The Reserve Bank of India kept the repo rate unchanged at 5.25% on Friday during its latest Monetary Policy Committee meeting [1].
This decision comes as the central bank grapples with volatile energy prices and geopolitical instability. The hold suggests a cautious approach to balancing inflation control with economic growth as external shocks threaten the domestic recovery.
Governor Sanjay Malhotra said the Monetary Policy Committee has maintained a neutral stance [1]. Despite the steady interest rate, the bank lowered its real GDP growth projection for FY27 to 6.6%, down from a previous estimate of 6.9% [2, 3]. Other reports have cited a more aggressive downgrade for the 2026-27 period to 6.0% [4].
Malhotra said these downward revisions were due to supply-chain disruptions and higher energy prices stemming from the war in West Asia [2, 4]. These factors are viewed as significant downside risks that could dampen the overall growth trajectory.
Regarding price stability, the bank increased its FY27 inflation forecast by 50 basis points to 5.1% [5]. However, the core inflation projection remains steady at 4.7% [1]. Malhotra said that CPI inflation currently remains below the target because the pass-through to domestic prices has been limited, though projections suggest headline inflation will firm up toward the upper tolerance level [6].
To stabilize the national currency, the RBI is introducing a series of financial measures. Malhotra said the bank is unveiling tax breaks for foreign investors, concessional forex swaps, and NRI deposit incentives to support the rupee [4]. These steps are intended to buffer the economy against the oil shock and the ongoing conflict in West Asia [4].

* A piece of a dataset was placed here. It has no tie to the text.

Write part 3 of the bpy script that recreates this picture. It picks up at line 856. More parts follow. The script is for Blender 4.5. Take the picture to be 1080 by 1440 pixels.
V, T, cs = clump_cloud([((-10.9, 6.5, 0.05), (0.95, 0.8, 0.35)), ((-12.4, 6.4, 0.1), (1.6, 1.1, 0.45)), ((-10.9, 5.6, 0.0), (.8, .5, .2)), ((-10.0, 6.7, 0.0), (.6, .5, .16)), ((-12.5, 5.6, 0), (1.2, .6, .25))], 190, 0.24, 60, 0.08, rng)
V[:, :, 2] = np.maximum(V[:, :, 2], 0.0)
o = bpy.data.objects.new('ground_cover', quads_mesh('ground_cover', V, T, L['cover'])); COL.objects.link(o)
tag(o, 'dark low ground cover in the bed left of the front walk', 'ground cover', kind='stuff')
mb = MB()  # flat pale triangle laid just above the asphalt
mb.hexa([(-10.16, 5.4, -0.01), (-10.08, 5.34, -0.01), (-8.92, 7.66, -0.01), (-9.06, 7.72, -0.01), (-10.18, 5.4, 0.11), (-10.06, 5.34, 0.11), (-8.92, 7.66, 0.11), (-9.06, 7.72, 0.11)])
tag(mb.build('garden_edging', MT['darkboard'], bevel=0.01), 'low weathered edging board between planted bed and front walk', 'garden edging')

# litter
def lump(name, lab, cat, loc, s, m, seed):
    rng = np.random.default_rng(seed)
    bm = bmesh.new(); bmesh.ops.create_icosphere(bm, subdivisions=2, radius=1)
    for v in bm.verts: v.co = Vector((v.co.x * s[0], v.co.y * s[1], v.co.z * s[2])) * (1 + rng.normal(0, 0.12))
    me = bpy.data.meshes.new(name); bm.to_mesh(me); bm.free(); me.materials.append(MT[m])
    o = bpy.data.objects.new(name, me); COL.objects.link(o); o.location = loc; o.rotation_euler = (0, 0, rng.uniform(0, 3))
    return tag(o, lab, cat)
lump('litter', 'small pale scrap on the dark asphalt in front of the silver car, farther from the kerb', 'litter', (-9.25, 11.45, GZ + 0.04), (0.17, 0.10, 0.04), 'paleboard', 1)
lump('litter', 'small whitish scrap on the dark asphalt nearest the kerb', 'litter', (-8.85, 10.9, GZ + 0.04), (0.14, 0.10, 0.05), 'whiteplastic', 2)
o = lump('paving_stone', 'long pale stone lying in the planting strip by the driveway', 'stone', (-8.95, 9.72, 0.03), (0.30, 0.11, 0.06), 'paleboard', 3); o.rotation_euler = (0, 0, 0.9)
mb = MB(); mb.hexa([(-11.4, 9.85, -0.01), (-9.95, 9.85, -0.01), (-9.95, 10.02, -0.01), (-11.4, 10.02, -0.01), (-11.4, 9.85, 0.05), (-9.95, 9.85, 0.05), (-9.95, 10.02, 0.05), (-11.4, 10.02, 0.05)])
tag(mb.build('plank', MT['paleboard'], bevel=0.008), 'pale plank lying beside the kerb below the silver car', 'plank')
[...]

The measures aim to attract foreign capital and maintain liquidity in the forex market while the economy faces headwinds from global volatility [4].
“The Reserve Bank of India kept the repo rate unchanged at 5.25%”
The RBI is signaling a pivot toward defensive stability. By holding rates steady while lowering growth forecasts, the bank is acknowledging that external geopolitical shocks—specifically the West Asia war—are now primary drivers of India's economic risk. The introduction of specific incentives for foreign investors and NRI deposits indicates that the central bank is prioritizing the stability of the rupee to prevent imported inflation from further eroding GDP growth.